6. (C) As a consequence, Bosnia's politicians are focused on
the country's past, not its future, despite efforts by the
U.S. and the international community to encourage issue-based
campaigning. Bosniak parties remain locked in a public
competition over who can take the hardest line on the
Republika Srpska's (RS) continued existence, and over whose

SARAJEVO 00001916 002.2 OF 002


*********C O R R E C T E D C O P Y********CORRECTED TAGS

leaders are better Muslims. Serb parties are debating who
will best defend an enduring RS in the face of reforms,
particularly police reform, required to integrate Bosnia into
Euro-Atlantic and European institutions. Though they
generate fewer headlines, the Croats are also playing to
parochial interests with some politicians clinging to demands
for a third (Croat) entity.


7. (C) While it would be unrealistic to expect an election
campaign free of nationalist rhetoric, the level of political
invective to date is more heated than many local observers
expected. Campaign rhetoric threatens to create barriers
between politicians that will be unbridgeable after
elections. With most critical reforms stalled, such
divisions would jeopardize the compromises that will be
necessary to get reforms moving again. This prospect has
prompted public and private calls for restraint from the
international community, but to date Bosnia's politicians
have not responded positively.

External Factors Are Not Helping
--------------


8. (C) Events outside Bosnia are also shaping the domestic
political environment in unhelpful ways by fueling debate
about Bosnia's future that is antithetical to the country's
integration into Euro-Atlantic and European institutions.
With passions already inflamed over the failure of
constitutional reform, Montenegro's vote for independence has
prompted speculation among Serb politicians about a similar
referendum in the RS. Hanging over the fall election
campaign is the mid-autumn deadline for concluding
negotiations on a status package for Kosovo. It is unlikely
Bosnian politicians will resist the temptation for political
mischief presented by the specter of Kosovo independence
portending a vicious cycle of nationalist rhetoric over
Kosovo just before voters head to the polls. Some local
politicians in Sarajevo are now saying openly that Bosnian
Serb rhetoric that places the BiH state in question has been
planned by Banja Luka with the connivance of Serbian PM
Kostunica.
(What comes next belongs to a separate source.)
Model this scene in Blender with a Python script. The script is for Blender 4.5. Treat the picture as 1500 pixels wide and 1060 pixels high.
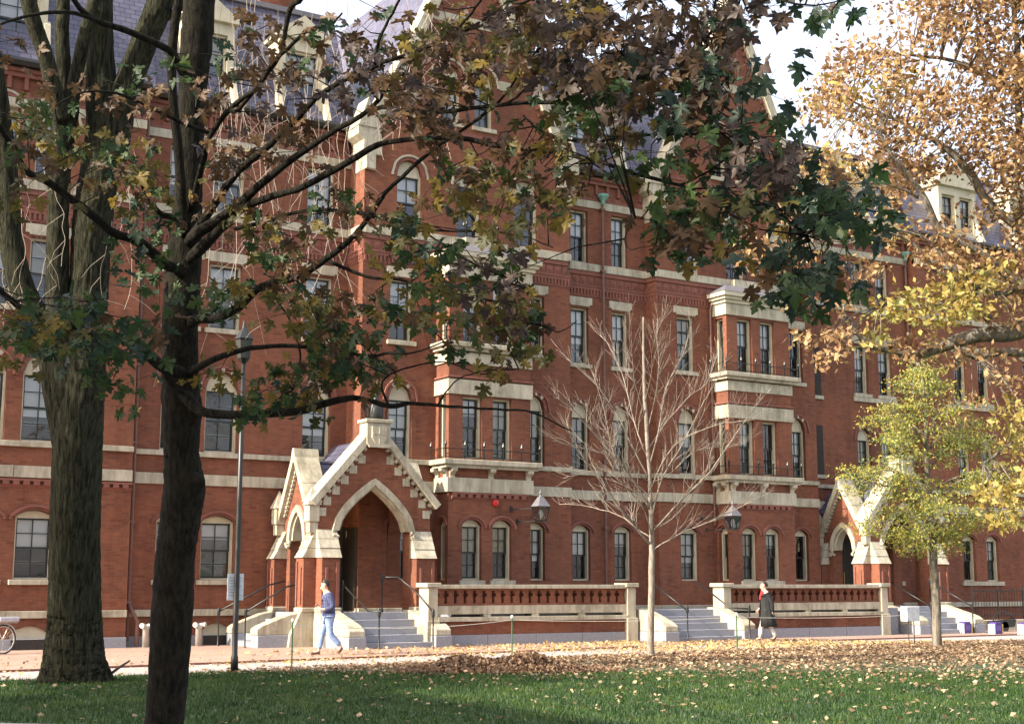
import bpy, bmesh, math, random
import numpy as np
from mathutils import Vector, Matrix, Euler
R = math.radians
random.seed(7); np.random.seed(7)
SC = bpy.context.scene; COL = SC.collection
for o in list(bpy.data.objects): bpy.data.objects.remove(o)

# ------------------------------------------------------------------ camera, sky, sun, exposure
F_PX, PITCH, YAW, HC = 2060.0, math.atan(326/2060.), R(31.9), 1.65
cd = bpy.data.cameras.new('camera'); cam = bpy.data.objects.new('camera', cd); COL.objects.link(cam)
cam.location = (0, 0, HC); cam.rotation_euler = (R(90)+PITCH, 0, -YAW)
cd.sensor_width = 36; cd.lens = F_PX/1500*36; cd.clip_end = 2000; cd.clip_start = .1
SC.camera = cam
SUN_EL, SUN_AZ = 31.0, 1.5                    # sun travels along +X, turned SUN_AZ towards +Y
w = bpy.data.worlds.new('World'); SC.world = w; w.use_nodes = True
nt = w.node_tree; bg = nt.nodes['Background']
sky = nt.nodes.new('ShaderNodeTexSky'); sky.sky_type = 'NISHITA'; sky.sun_disc = False
sky.sun_elevation = R(SUN_EL); sky.sun_rotation = R(270-SUN_AZ)
sky.dust_density = 4.5; sky.air_density = 1.0; sky.ozone_density = .6
veil = nt.nodes.new('ShaderNodeMix'); veil.data_type = 'RGBA'; veil.blend_type = 'ADD'; veil.inputs[0].default_value = 1     # even thin high cloud over the whole sky
veil.inputs[7].default_value = (2.05, 1.85, 1.8, 1); nt.links.new(sky.outputs[0], veil.inputs[6]); nt.links.new(veil.outputs[2], bg.inputs[0]); bg.inputs[1].default_value = 0.15
sl = bpy.data.lights.new('sun', 'SUN'); so = bpy.data.objects.new('sun', sl); COL.objects.link(so)
sl.energy = 5.0; sl.angle = R(.55); sl.color = (1, .90, .76)
ca, sa = math.cos(R(SUN_AZ)), math.sin(R(SUN_AZ)); ce, se = math.cos(R(SUN_EL)), math.sin(R(SUN_EL))
so.rotation_euler = Vector((ca*ce, sa*ce, -se)).to_track_quat('-Z', 'Y').to_euler()
SC.view_settings.view_transform = 'Standard'; SC.view_settings.look = 'None'
SC.view_settings.gamma = 1; SC.view_settings.use_curve_mapping = False
SC.view_settings.exposure = 1.15
SC.cycles.max_bounces = 6; SC.cycles.transparent_max_bounces = 12

# ------------------------------------------------------------------ materials
MATS = {}
def nodes(name):
    m = bpy.data.materials.new(name); m.use_nodes = True; t = m.node_tree
    MATS[name] = m
    return m, t, t.nodes['Principled BSDF']
def N(t, typ, **kw):
    n = t.nodes.new(typ)
    for k, v in kw.items():
        if k in n.inputs: n.inputs[k].default_value = v
        else: setattr(n, k, v)
    return n
def rgb(c): return (c[0], c[1], c[2], 1)
def ramp(t, fac, stops):
    r = t.nodes.new('ShaderNodeValToRGB'); e = r.color_ramp.elements
    while len(e) < len(stops): e.new(.5)
    for i, (p, c) in enumerate(stops): e[i].position = p; e[i].color = rgb(c)
    t.links.new(fac, r.inputs[0]); return r.outputs[0]
def mixc(t, fac, a, b, mode='MIX'):
    m = t.nodes.new('ShaderNodeMix'); m.data_type = 'RGBA'; m.blend_type = mode
    for s, v in ((m.inputs[0], fac), (m.inputs[6], a), (m.inputs[7], b)):
        if hasattr(v, 'links'): t.links.new(v, s)
        elif isinstance(v, (int, float)): s.default_value = v
        else: s.default_value = rgb(v)
    return m.outputs[2]
def pos(t): return t.nodes.new('ShaderNodeNewGeometry').outputs['Position']
def noise(t, vec, scale, detail=4, rough=.6):
    n = N(t, 'ShaderNodeTexNoise', Scale=scale, Detail=detail, Roughness=rough); t.links.new(vec, n.inputs['Vector']); return n.outputs['Fac']
def bump(t, b, h, strength=.3, dist=.02):
    n = N(t, 'ShaderNodeBump', Strength=strength, Distance=dist); t.links.new(h, n.inputs['Height']); t.links.new(n.outputs[0], b.inputs['Normal'])
def mat_plain(name, c, rough=.6, c2=None, scale=6, metal=0, b_=0.0, spec=None):
    m, t, b = nodes(name); b.inputs['Roughness'].default_value = rough; b.inputs['Metallic'].default_value = metal
    if spec is not None: b.inputs['Specular IOR Level'].default_value = spec
    c2 = c2 or tuple(x*.72 for x in c)
    n = noise(t, pos(t), scale); col = ramp(t, n, [(.32, c2), (.68, c)]); t.links.new(col, b.inputs['Base Color'])
    if b_: bump(t, b, noise(t, pos(t), scale*5), b_)
    return m
def wallvec(t):
    g = t.nodes.new('ShaderNodeNewGeometry'); sp = t.nodes.new('ShaderNodeSeparateXYZ'); t.links.new(g.outputs['Position'], sp.inputs[0])
    sn = t.nodes.new('ShaderNodeSeparateXYZ'); t.links.new(g.outputs['True Normal'], sn.inputs[0])
    ab = N(t, 'ShaderNodeMath', operation='ABSOLUTE'); t.links.new(sn.outputs[0], ab.inputs[0])
    gt = N(t, 'ShaderNodeMath', operation='GREATER_THAN'); gt.inputs[1].default_value = .6; t.links.new(ab.outputs[0], gt.inputs[0])
    mx = t.nodes.new('ShaderNodeMix'); t.links.new(gt.outputs[0], mx.inputs[0]); t.links.new(sp.outputs[0], mx.inputs[2]); t.links.new(sp.outputs[1], mx.inputs[3])
    cb = t.nodes.new('ShaderNodeCombineXYZ'); t.links.new(mx.outputs[0], cb.inputs[0]); t.links.new(sp.outputs[2], cb.inputs[1])
    return cb.outputs[0], g.outputs['Position']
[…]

Although we have no information to suggest that
is true, we note that Kostunica and RS PM Dodik met recently
to discuss "border issues", which are the responsibility of
the Bosnian State.

What Does this Mean for the U.S.
--------------


9. (C) It has always been difficult to get Bosnia's
politicians to do the right thing, but the course of the 2006
election campaign suggests Bosnia's course after summer 2007
may be characterized by more setbacks than the international
community had hoped. We are not suggesting that Bosnia will
fall apart, but we do believe that we will likely need to
press hard between October 2006 and June 2007 to lock in key
reforms that will allow Bosnia to weather the likely internal
political storms. These include constitutional reform and
the reforms required by the EU to sign a Stabilization and
Association Agreement (i.e., police reform, public
broadcasting, and ICTY cooperation). Ironically, the EU is
not pushing their reforms as one might expect. The signs of
"enlargement fatigue" are evident in the absence of European
political will to take hard actions to bring a successful
conclusion to the SAA agreement. The U.S. and the
international community will retain considerable, albeit
diminishing, leverage over Bosnia's political course for the
next 10 months. We need to use it to ensure that Bosnia
holds together as a functioning democracy and remains firmly
on the path to Euro-Atlantic and European integration.